Some of this is well understood in retrospect, although all of it remains controversial. The Bolsheviks under Lenin and Trotsky — who were in fact just one faction of the Russian Social Democratic Labor Party, after a bitter ideological split — shocked the world by staging a successful revolution in the name of the industrial working class, a social entity that can barely be said to have existed in the Russia of 1917. Some Bolsheviks certainly came from the working class (although neither of those guys did), but historians are never likely to agree about how much of the Russian proletariat actually supported the October Revolution, or how enthusiastically or for how long.

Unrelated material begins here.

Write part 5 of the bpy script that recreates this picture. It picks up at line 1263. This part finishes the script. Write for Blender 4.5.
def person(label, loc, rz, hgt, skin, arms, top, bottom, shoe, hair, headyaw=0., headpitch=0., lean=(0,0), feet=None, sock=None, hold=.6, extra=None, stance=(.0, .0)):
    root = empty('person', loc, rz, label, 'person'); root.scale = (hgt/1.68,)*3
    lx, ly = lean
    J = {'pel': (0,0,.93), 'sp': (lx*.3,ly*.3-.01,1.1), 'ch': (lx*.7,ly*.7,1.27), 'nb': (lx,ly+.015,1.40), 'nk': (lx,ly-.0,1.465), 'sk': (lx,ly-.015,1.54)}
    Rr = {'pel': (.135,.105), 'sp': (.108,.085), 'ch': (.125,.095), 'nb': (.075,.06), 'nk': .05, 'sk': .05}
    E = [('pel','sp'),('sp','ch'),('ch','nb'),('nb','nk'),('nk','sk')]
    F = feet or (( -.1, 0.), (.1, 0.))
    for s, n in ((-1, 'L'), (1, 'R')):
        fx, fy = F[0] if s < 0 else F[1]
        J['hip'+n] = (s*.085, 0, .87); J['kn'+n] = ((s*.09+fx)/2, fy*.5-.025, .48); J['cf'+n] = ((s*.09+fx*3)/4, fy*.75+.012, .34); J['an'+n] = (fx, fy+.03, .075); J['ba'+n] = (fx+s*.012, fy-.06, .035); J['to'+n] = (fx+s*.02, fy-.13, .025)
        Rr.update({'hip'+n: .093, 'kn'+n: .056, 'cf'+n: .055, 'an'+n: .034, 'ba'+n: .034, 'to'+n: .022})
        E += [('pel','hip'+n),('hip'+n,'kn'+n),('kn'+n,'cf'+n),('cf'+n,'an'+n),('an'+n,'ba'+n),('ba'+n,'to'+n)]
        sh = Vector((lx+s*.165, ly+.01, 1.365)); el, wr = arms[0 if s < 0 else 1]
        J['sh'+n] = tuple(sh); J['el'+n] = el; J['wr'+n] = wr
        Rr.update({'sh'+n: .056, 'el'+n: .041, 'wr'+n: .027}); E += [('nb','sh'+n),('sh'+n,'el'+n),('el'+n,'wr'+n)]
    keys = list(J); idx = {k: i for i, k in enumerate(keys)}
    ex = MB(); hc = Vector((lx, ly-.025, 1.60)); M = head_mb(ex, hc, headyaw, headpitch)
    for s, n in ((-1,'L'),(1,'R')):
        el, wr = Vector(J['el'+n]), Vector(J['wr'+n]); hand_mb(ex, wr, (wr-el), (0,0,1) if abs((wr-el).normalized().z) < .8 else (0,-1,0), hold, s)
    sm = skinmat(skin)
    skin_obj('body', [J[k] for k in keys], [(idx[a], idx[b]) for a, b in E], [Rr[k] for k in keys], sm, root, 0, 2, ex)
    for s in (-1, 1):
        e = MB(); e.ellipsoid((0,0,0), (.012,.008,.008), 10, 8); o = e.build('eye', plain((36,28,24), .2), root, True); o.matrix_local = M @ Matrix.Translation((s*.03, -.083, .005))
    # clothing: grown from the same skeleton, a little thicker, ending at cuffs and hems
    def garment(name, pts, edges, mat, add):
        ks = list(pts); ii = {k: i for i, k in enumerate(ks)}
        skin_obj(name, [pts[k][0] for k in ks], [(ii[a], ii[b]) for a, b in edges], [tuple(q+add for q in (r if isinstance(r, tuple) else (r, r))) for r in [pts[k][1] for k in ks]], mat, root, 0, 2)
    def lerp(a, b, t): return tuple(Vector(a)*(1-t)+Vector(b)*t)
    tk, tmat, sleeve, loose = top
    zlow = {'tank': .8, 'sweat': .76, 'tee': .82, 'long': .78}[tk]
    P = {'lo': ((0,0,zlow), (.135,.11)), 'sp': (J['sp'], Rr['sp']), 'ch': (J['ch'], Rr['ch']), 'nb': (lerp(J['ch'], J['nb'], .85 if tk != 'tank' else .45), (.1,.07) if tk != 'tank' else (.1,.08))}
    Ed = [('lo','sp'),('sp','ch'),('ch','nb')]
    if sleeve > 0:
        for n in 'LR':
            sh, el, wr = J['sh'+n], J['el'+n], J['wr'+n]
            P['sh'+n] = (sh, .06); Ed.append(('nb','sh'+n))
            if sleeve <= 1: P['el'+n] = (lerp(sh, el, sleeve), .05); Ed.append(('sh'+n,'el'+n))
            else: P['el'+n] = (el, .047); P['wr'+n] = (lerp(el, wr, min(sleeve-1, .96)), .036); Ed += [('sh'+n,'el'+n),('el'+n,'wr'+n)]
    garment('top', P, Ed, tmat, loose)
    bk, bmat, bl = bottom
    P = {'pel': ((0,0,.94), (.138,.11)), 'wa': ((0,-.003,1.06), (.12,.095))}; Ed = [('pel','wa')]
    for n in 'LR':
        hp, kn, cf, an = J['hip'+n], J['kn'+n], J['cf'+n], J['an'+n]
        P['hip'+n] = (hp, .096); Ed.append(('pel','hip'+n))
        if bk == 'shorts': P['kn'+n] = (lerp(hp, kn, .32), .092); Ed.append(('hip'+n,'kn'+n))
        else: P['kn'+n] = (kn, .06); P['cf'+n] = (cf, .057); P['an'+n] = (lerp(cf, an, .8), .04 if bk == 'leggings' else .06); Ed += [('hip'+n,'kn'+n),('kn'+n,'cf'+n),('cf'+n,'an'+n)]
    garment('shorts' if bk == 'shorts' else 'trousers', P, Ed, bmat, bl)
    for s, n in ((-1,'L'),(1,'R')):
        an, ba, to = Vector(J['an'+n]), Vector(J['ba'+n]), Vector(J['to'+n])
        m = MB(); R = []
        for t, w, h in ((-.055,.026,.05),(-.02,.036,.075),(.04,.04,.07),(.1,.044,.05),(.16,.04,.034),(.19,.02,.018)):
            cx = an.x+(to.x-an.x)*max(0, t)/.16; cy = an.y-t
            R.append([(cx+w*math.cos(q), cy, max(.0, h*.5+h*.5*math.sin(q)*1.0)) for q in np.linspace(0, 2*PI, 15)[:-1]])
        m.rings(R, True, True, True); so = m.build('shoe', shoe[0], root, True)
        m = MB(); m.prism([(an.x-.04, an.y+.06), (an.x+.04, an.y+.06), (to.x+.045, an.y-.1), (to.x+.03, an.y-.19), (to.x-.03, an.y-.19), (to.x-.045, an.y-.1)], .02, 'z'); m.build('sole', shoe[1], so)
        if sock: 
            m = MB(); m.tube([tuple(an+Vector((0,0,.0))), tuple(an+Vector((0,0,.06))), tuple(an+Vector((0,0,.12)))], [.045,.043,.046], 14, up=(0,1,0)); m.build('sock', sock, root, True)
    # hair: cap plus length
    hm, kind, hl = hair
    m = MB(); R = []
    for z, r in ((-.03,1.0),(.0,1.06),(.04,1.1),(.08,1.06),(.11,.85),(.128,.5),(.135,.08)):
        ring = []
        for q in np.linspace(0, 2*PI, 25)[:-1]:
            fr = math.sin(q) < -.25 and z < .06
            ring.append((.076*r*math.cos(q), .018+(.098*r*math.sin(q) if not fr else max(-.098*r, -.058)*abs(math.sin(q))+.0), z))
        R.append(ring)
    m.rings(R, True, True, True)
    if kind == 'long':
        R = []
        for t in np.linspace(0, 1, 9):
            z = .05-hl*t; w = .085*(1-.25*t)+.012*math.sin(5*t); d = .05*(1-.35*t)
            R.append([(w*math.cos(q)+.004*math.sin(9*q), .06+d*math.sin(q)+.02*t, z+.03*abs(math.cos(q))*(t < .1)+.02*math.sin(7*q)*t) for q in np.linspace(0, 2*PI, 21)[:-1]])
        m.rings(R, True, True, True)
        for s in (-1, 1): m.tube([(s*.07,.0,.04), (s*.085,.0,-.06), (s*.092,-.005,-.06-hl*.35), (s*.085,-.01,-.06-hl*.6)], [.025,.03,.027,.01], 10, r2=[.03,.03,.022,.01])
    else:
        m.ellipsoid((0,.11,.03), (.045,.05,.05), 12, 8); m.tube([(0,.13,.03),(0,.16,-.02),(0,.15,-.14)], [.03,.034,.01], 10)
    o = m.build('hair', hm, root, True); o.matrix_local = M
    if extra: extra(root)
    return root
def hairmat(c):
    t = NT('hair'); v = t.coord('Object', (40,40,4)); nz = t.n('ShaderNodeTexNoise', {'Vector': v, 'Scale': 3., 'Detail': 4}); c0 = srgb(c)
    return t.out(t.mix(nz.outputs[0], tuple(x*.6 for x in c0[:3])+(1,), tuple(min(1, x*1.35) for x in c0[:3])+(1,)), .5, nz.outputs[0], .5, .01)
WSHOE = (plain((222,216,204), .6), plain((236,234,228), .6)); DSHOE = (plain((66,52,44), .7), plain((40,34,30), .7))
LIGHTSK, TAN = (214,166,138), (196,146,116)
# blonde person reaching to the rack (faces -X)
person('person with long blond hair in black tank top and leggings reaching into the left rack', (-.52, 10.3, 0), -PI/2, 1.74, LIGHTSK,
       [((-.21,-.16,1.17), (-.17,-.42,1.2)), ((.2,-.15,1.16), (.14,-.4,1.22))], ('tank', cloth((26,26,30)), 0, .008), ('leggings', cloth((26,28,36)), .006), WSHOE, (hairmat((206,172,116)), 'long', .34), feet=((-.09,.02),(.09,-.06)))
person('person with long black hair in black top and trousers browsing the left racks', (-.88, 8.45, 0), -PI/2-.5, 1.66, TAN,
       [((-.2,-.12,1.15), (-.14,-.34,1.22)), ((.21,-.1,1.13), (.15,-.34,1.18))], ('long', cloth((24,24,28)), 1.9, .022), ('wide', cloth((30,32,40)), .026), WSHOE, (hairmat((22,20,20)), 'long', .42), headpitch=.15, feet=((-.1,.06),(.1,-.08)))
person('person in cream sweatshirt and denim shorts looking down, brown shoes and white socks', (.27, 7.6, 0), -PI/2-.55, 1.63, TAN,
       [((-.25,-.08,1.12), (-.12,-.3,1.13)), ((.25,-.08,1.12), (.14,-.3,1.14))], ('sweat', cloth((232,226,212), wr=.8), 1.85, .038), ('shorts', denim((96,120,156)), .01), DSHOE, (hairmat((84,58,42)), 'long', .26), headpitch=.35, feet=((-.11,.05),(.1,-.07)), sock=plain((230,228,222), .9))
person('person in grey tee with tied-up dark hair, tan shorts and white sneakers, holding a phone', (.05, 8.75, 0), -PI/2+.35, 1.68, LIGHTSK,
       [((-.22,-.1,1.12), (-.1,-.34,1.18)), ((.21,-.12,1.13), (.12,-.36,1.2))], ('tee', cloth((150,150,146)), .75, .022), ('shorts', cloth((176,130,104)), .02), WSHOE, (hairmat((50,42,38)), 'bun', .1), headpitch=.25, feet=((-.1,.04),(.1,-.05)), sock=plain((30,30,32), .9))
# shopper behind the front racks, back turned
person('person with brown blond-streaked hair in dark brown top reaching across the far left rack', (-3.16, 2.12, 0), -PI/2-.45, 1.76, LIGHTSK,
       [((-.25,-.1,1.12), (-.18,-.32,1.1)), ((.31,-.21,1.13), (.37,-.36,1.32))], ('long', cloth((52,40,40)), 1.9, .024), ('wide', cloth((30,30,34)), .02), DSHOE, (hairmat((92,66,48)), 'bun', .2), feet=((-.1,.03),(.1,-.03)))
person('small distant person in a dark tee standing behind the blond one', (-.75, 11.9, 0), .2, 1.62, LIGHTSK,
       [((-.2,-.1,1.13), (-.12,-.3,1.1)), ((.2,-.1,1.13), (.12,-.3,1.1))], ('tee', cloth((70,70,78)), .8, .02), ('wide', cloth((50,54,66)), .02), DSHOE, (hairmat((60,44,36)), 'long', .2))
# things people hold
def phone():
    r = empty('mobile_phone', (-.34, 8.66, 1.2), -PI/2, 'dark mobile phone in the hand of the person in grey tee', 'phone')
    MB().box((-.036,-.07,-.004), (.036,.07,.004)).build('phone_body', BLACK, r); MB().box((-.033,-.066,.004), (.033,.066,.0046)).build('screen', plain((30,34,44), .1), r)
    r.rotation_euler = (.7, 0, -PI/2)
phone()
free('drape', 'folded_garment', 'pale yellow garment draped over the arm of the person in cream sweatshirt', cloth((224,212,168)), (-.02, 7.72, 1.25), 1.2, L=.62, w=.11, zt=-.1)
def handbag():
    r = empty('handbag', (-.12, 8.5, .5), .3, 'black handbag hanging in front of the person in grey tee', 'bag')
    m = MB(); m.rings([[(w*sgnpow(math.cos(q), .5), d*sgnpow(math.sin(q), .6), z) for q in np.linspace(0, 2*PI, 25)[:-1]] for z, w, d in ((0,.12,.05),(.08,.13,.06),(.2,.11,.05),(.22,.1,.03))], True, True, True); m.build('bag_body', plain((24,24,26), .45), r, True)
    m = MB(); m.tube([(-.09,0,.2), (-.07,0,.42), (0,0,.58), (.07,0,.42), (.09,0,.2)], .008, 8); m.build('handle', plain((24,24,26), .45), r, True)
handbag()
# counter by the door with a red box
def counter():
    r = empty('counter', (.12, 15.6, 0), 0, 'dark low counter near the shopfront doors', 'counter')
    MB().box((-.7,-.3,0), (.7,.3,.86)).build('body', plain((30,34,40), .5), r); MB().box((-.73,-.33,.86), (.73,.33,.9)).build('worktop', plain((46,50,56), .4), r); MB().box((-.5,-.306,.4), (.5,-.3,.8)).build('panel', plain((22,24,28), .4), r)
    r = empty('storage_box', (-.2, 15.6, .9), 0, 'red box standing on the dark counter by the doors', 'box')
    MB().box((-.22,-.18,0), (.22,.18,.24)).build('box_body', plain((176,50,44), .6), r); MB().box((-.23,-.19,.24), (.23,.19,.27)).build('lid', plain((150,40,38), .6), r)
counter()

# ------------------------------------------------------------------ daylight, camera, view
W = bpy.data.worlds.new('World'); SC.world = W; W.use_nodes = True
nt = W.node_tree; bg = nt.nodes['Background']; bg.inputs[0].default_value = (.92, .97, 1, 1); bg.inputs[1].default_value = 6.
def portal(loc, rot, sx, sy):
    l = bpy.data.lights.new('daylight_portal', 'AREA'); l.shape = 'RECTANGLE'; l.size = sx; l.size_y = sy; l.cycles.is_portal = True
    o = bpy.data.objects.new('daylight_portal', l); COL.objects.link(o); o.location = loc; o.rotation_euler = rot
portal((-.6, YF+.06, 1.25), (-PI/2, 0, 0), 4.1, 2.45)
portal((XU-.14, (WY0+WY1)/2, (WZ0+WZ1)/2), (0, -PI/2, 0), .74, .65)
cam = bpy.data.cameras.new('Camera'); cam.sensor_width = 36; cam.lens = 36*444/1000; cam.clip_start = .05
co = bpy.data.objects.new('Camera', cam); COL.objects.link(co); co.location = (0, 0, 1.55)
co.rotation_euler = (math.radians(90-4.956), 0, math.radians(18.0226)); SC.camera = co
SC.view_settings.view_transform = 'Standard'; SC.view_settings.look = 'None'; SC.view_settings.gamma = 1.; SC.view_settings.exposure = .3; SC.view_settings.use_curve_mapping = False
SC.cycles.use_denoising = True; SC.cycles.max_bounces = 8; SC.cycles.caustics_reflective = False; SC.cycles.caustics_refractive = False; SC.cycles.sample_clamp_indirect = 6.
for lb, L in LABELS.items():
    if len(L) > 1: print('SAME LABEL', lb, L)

So a minority political movement — a “vanguard party,” to use Leninist terminology — seized power in the name of a minority social class, because that class was perceived as the protagonist of history that would bring an end to all oppression and suffering, etc. Without getting lured into endless debate about the moral dimensions of the Russian Revolution and when exactly it began to go south — that way lies madness! — I think it’s fair to say that Lenin and Trotsky did not intend or envision a despotic one-party state that would crush all forms of opposition and endure for decades as a regime of lies, brutality and murder.
Whether that nightmarish outcome was the inevitable consequence of the Bolsheviks’ initial substitutions — substituting the industrial working class that only half-existed for a vast nation that largely had no idea what was happening, and then substituting a few thousand committed revolutionaries for that class — is an enormous historical unanswerable. It’s not as if the leaders of the October Revolution were unaware of this paradox, or the dangers it presented. In fact it was Trotsky who famously laid out almost exactly what would happen, in an essay written 13 years before the revolution — not as an attack on his future nemesis, Joseph Stalin, but an attack on Lenin’s conception of a centralized, disciplined party bureaucracy:
In the internal politics of the Party these methods lead … to the Party organization “substituting” itself for the Party, the Central Committee substituting itself for the Party organization, and finally the dictator substituting himself for the Central Committee …
It took Stalin the better part of a decade after Lenin’s death to consolidate his power through this gradual process of substitution, which went much further than Trotsky had imagined possible in 1904. At least in theory, the Bolsheviks were OK with open political debate both inside and outside the party, although they certainly reserved the right to crack down on “counterrevolutionary” activity when the workers’ state confronted a state of emergency — a state which, like our own War on Terror, effectively never ended. Even Lenin never suggested that the Communist Party and the Soviet state should be the same thing, and he repeatedly made clear that the bureaucracy could not be trusted to act in the interests of the working class just because it said it was doing so.